LC: And if [publicly funded health care] is so bad (a) why doe the resy of the developned world vote for it and support it, and (b) why does the US persisit with socialised school education ?
Oh, there are plenty of market fundamentalists trying to get rid of that too!
My personal take on the whole situation is this: There are some human endeavors that are simply, inherently, not financially profitable on a whole-society scale. Providing decent basic health care and providing decent elementary education, especially to poorer segments of society, are two of them. Too many of the benefits are externalized, and there just ain’t enough money in the consumer base to guarantee profits. (Relevant anecdote: A teaching colleague of mine once suggested our starting a private school together. After informally costing out the most essential expenses for even a very bare-minimum day school, we came up with minimum annual tuition requirements of around US$10K–$15K per student. That is cheaper than many private schools, to be sure, but it is still just not possible for, e.g., the average minimum-wage single parent.)
Private enterprise in these fields can be an excellent supplement to publicly funded endeavors, increasing choice for those who can afford it and sharing the load with the public system. However, if private enterprise is left to run the whole show, market failures force it to protect its profits by focusing on consumers who can afford high prices, withdrawing service to poorer consumers, and indirectly shifting costs to taxpayers as much as possible.
This means that, although you get very good service at the top end, overall coverage is poor and the system is excessively complicated and inefficient. Market fundamentalists, of whom I think the US has more than most other developed countries, don’t like to consider the possibility that a market system can be more inefficient and wasteful than a government system.
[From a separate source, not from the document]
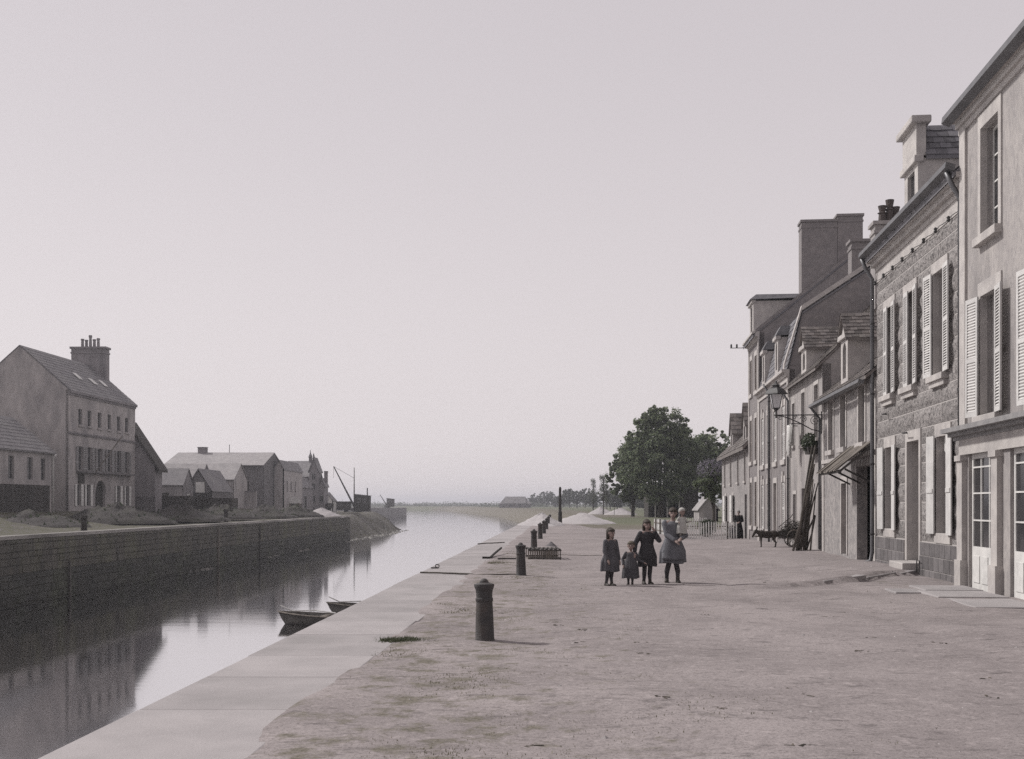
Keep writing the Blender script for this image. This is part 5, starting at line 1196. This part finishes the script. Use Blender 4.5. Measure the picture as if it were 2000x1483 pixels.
    dr_ = solid(q, 'dress', dm, c, .010, 2)
    if apron:
        vs = []; fs = []; nx, nz_ = 12, 10
        for k in range(nz_ + 1):
            u_ = k / nz_; z = waist * H - (waist - hem - .05) * H * u_; rx = (.115 + (hemr - .105) * u_) * H * 1.04; ry = (.095 + (hemr * .82 - .085) * u_) * H * 1.06
            for i in range(nx + 1):
                a_ = -math.pi / 2 + (i / nx - .5) * 2.0; vs.append((rx * math.cos(a_), ry * math.sin(a_) - .012, z))
        for k in range(nz_):
            for i in range(nx): fs.append((k * (nx + 1) + i, k * (nx + 1) + i + 1, (k + 1) * (nx + 1) + i + 1, (k + 1) * (nx + 1) + i))
        q = MB(); q.add(vs, fs); o = q.build('apron', apron, c, smooth=True); md = o.modifiers.new('t', 'SOLIDIFY'); md.thickness = .008
    # hair or bonnet
    q = MB(); q.ball(hc + Vector((-tw * hr * .2, .03 * H, .022 * H)), (hr * .83, hr * .86, hr * .86), 16, 12); q.ball(hc + Vector((0, -.004 * H, hr * .46)), (hr * .74, hr * .80, hr * .48), 14, 10)
    if long_hair:
        for s_ in (-1, 1): q.cone(hc + Vector((s_ * hr * .62, .03 * H, 0)), hc + Vector((s_ * hr * .7, .03 * H, -hr * 1.1)), hr * .34, hr * .26)
        q.cone(hc + Vector((0, .05 * H, 0)), hc + Vector((0, .055 * H, -hr * 1.2)), hr * .6, hr * .45)
    elif not bonnet: q.ball(hc + Vector((0, .085 * H, -.0)), hr * .38)
    solid(q, 'bonnet' if bonnet else 'hair', bonnet or hm, c, .01, 3)
    return c
D_DARK = mat('dark_dress', (.032, .03, .034), (.045, .042, .046), 6, .9, .3, 50)
D_BLUE = mat('grey_blue_pinafore', (.15, .147, .165), (.105, .102, .118), 4, .9, .3, 50)
D_GREY = mat('grey_frock', (.085, .08, .09), (.06, .057, .065), 5, .9, .3, 50)
D_BLACK = mat('black_dress', (.018, .017, .019), (.028, .026, .028), 5, .9, .3, 50)
D_PALE = mat('pale_baby_dress', (.40, .38, .37), (.32, .30, .30), 5, .9, .2, 40)
def stand(px, py): a = gp(px, py); a.z = gz_(a.x, a.y); return a
GRP = 'children standing on the quay'
person('girl in dark dress at the left end of the group of children', stand(1190, 1146), R(35), 1.17, .20, .26, .17, D_GREY, C_HAIR, (.16, -.06, .44), (-.13, -.1, .46), GRP)
person('toddler in grey frock holding hands, smallest standing child', stand(1231, 1144), R(-10), .90, .195, .16, .18, D_GREY, C_HAIR2, (.30, -.02, .52), (-.16, -.06, .45), GRP, long_hair=False, waist=.66)
person('girl in black dress with hand raised to her face', stand(1264, 1143), R(12), 1.33, .20, .29, .155, D_DARK, C_HAIR, (.07, -.14, .83), (-.22, -.06, .50), GRP)
pg = stand(1313, 1140)
person('tallest girl in blue-grey pinafore carrying a baby', pg, R(-4), 1.56, .22, .27, .165, D_BLUE, C_HAIR, (.10, -.155, .60), (.02, -.17, .57), GRP, long_hair=False, stance=.13, apron=D_BLUE)
bb = Vector((pg.x + .17, pg.y - .18, pg.z + .93))
person('pale baby with bonnet carried on the tall girl\'s arm', bb, R(25), .64, .17, .16, .17, D_PALE, C_HAIR2, (.2, -.14, .55), (-.2, -.12, .52), GRP, long_hair=False, bonnet=D_PALE, stock=(.3, .28, .27), waist=.62)
pw_ = fpt(62.9, .42); 
person('elderly person in black dress and shawl standing in the end house doorway', (pw_.x, pw_.y, gz_(pw_.x, pw_.y)), R(-12), 1.60, .215, .03, .18, D_BLACK, mat('grey_hair', (.22, .21, .21)), (.05, -.13, .60), (-.05, -.13, .58), None, long_hair=False)

# ------------------------------------------------------------------ boats
def boat(loc, rz, label, l=4.4, bw=.7, hh=.40):
    c = empty('rowing_boat', loc, rz, label, 'boat', 'rowing boats moored under the near quay'); n = 14; m_ = 9; S = .035
    def sec(t_, inner=0):
        wdt = bw * (math.sin(math.pi * min(1, .12 + t_ * .95)) ** .55 if t_ < .5 else max(.0, 1 - ((t_ - .45) / .55) ** 2.2)) ; wdt = max(wdt, .02) - inner; sh = hh + .22 * (abs(t_ - .4) ** 1.6) * 1.2; kz = -.22 + .25 * max(0, t_ - .75) ** 1.2 * 2 + inner
        pts = []
        for k in range(m_):
            a_ = -1 + 2 * k / (m_ - 1); x_ = wdt * math.copysign(abs(a_) ** .6, a_); z_ = kz + (sh - kz) * abs(a_) ** 2.0; pts.append((x_, z_))
        return pts
    b = MB(); vs = []; fs = []
    for inner in (0, .04):
        for i in range(n):
            t_ = i / (n - 1)
            for x_, z_ in sec(t_, inner if 0 < i < n - 1 else 0): vs.append((-(t_ - .5) * l + (.55 * sm(.6, 1, t_) * (1 - max(0, min(1, (z_ + .25) / .85))) ** 1.5), x_, z_))
    o_ = n * m_
    for i in range(n - 1):
        for k in range(m_ - 1):
            fs.append((i * m_ + k, (i + 1) * m_ + k, (i + 1) * m_ + k + 1, i * m_ + k + 1)); fs.append((o_ + i * m_ + k, o_ + i * m_ + k + 1, o_ + (i + 1) * m_ + k + 1, o_ + (i + 1) * m_ + k))
        fs.append((i * m_, o_ + i * m_, o_ + (i + 1) * m_, (i + 1) * m_)); fs.append((i * m_ + m_ - 1, (i + 1) * m_ + m_ - 1, o_ + (i + 1) * m_ + m_ - 1, o_ + i * m_ + m_ - 1))
    fs.append(tuple(range(m_))); b.add(vs, fs); hl = b.build('hull', S_DARKW, c, smooth=True)
    for s_ in (0, m_ - 1):
        b = MB(); b.tube([(-(i / (n - 1) - .5) * l, sec(i / (n - 1))[s_][0], sec(i / (n - 1))[s_][1] + .015) for i in range(n)], .03, 6); b.build('gunwale', S_WOOD, c)
    for t_ in (.25, .55):
        x = -(t_ - .5) * l; w_ = sec(t_)[-1][0] * .93; b = MB(); b.box(x - .12, x + .12, -w_, w_, .34, .38); b.build('thwart', S_WOOD, c)
    b = MB(); b.tube([(-l / 2 + .1, 0, .8), (-l / 2 + .6, .15, .55), (-l / 2 + 1.6, .35, .58), (-l / 2 + 2.6, .2, .5)], .03, 6); b.build('painter_rope', S_WHITE, c)
    return c
boat((-7.95, 48.5, WZ), R(-14), 'nearer dark rowing boat with pale rope, half hidden below the quay', 4.6)
boat((-6.65, 53.2, WZ), R(-10), 'farther rowing boat, only its bow showing past the quay edge', 4.4)

# ------------------------------------------------------------------ fence, garden, trees
def fence(label, p0, p1, hgt, sp=.13):
    p0, p1 = Vector(p0), Vector(p1); d_ = p1 - p0; L_ = d_.length; ang = math.atan2(d_.y, d_.x)
    c = empty('picket_fence', p0, ang, label, 'fence', 'white picket fences round the garden'); rr = random.Random(5); n = int(L_ / sp)
    pm = bpy.data.meshes.get('picket_mesh')
    if pm is None:
        q = MB(); q.extr([(-.032, -.012, 0), (.032, -.012, 0), (.032, -.012, .9), (0, -.012, .98), (-.032, -.012, .9)], (0, .022, 0)); pm = q.mesh('picket_mesh', mat('picket_white', (.74, .72, .72), (.62, .60, .60), 4, .6, .1, 40))
    for k in range(n + 1):
        o = bpy.data.objects.new('picket', pm); COL.objects.link(o); o.parent = c; o.location = (k * L_ / n, 0, rr.uniform(-.02, .02)); o.scale = (1, 1, hgt * rr.uniform(.95, 1.03)); o.rotation_euler = (0, rr.uniform(-.025, .025), 0)
    for z in (.22, .7):
        q = MB(); q.box(0, L_, .014, .05, z * hgt, z * hgt + .06); q.build('rail', S_WOOD, c)
    for k in range(int(L_ / 2.4) + 1):
        q = MB(); q.box(k * 2.4 - .05, k * 2.4 + .05, .052, .15, -.2, hgt * 1.0); q.build('post', S_WOOD, c)
    return c
zf = -.30
fence('white picket fence facing the street before the end house garden', (9.5, 62.2, zf), (12.35, 62.0, zf), 1.0)
fence('white picket fence running away along the garden side behind the children', (9.45, 62.3, zf), (9.6, 76, zf), 1.0)
fence('short pale picket fence inside the garden beyond the bush', (12.0, 80, -.3), (13.8, 80, -.3), 1.0)

def tree(name, label, cat, base, hgt, rad, trunk_r, n_leaf, leaf, lm, seed, blobs=None, crown_lo=.25, group=None, limbs=9, shell=.33, flat=.85):
    rr = random.Random(seed); c = empty(name, base, rr.uniform(0, 0), label, cat, group)
    q = MB(); top = hgt * (crown_lo + .3); q.tube([(0, 0, -.3), (rr.uniform(-.1, .1), 0, hgt * .12), (rr.uniform(-.2, .2), rr.uniform(-.2, .2), top)], [trunk_r * 1.25, trunk_r, trunk_r * .55], 9)
    blobs = blobs or [(rr.uniform(-.55, .55), rr.uniform(-.5, .5), rr.uniform(-.5, .6), rr.uniform(.35, .55)) for _ in range(14)] + [(0, 0, 0, .75), (0, 0, -.35, .7)]
    for _ in range(22):
        v_ = Vector((rr.gauss(0, 1), rr.gauss(0, 1), rr.gauss(0, 1))).normalized() * rr.uniform(.78, 1.0); blobs = blobs + [(v_.x, v_.y, v_.z * .95, rr.uniform(.1, .2))]
    cz = hgt * (1 + crown_lo) / 2; hz = hgt * (1 - crown_lo) / 2
    for k in range(limbs):
        bx, by, bz, br_ = blobs[k % len(blobs)]; s0 = Vector((0, 0, hgt * crown_lo * rr.uniform(.7, 1.3))); e_ = Vector((bx * rad, by * rad, cz + bz * hz)); m_ = s0.lerp(e_, .5) + Vector((0, 0, .3))
        q.tube([s0, m_, e_], [trunk_r * .5, trunk_r * .3, trunk_r * .08], 6)
    q.build('trunk', S_TRUNK, c, smooth=True)
    m_ = MB(); m_.raw = True; tot = sum(b_[3] ** 2 for b_ in blobs)
    for bx, by, bz, br_ in blobs:
        nl = int(n_leaf * br_ ** 2 / tot); R_ = br_ * rad
        # leaf sprays: each blob is a cluster of smaller tufts
        nt_ = max(6, int(nl / 45))
        for _ in range(nt_):
            v = Vector((rr.gauss(0, 1), rr.gauss(0, 1), rr.gauss(0, 1))).normalized() * (rr.random() ** shell)
            tc_ = (bx * rad + v.x * R_, by * rad + v.y * R_, cz + bz * hz + v.z * R_ * flat)
            s_ = R_ * rr.uniform(.16, .42); leaves(45, tc_, (s_, s_, s_ * .8), leaf, rr, m_, shell=.5, drop=.35)
    m_.build('crown', lm, c)
    return c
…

But so it is.
I readily admit that for making, say, shoes or cell phones, competitive markets are far more efficient than some kind of universal government production system. But when it comes to making major social investments such as universal retirement/disability insurance, universal education, universal health care, the opposite is true: the publicly funded system, flawed and limited though it inevitably is, will have lower overhead and better coverage than the tangle of cherry-picking private providers.